• 3 years ago
MUNSTER, GERMANY — The formation of Earth and Mars was likely generated by regular collisions between giant Moon-to-Mars-size rocks, rather than tiny pebbles clumping together, according to a new Science Advances study on Earth’s origin story.


Two options are generally put forward for how Earth and Mars were formed, with the more recent one suggesting the terrestrial planets may have formed by accreting millimeter-sized rocks which drifted towards the Sun from the outer solar system, dragged by the protoplanetary disk of gas and planetesimals that surrounded the Sun.


However, the new study found the classical model to be more likely, which involves collisions between Moon-to-Mars-sized ‘planetary embryos’ after the gas disk had dissipated. Here, only four percent of both Earth and Mars was made up of materials from the outer solar system.
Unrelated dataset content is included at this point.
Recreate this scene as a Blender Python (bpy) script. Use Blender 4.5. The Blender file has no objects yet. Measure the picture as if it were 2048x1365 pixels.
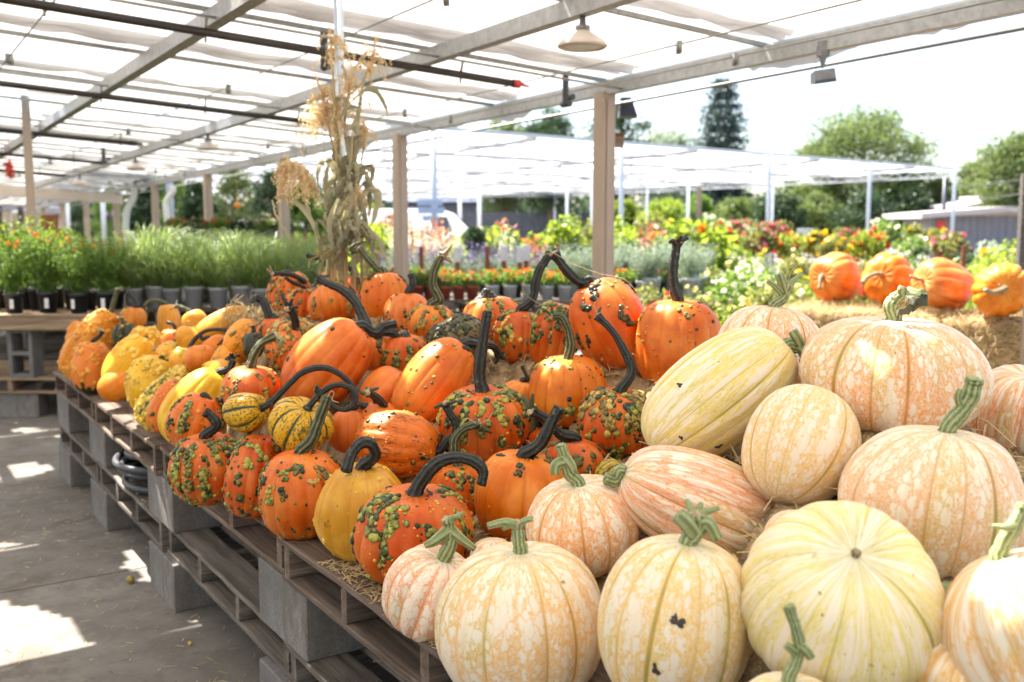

Scientists analyzed material from 17 meteorites originating from Mars and subsequently compared levels of titanium, zirconium and molybdenum isotopes from Mars and Earth with those of different groups of meteorites from the inner and outer solar system to reach their conclusion.


One of the study’s authors explained to Inverse.com that this version of events may account for Earth’s relatively small size compared to equivalent planets in other solar systems, because Jupiter may have also formed early on and blocked incoming material from fusing with the planetary embryos.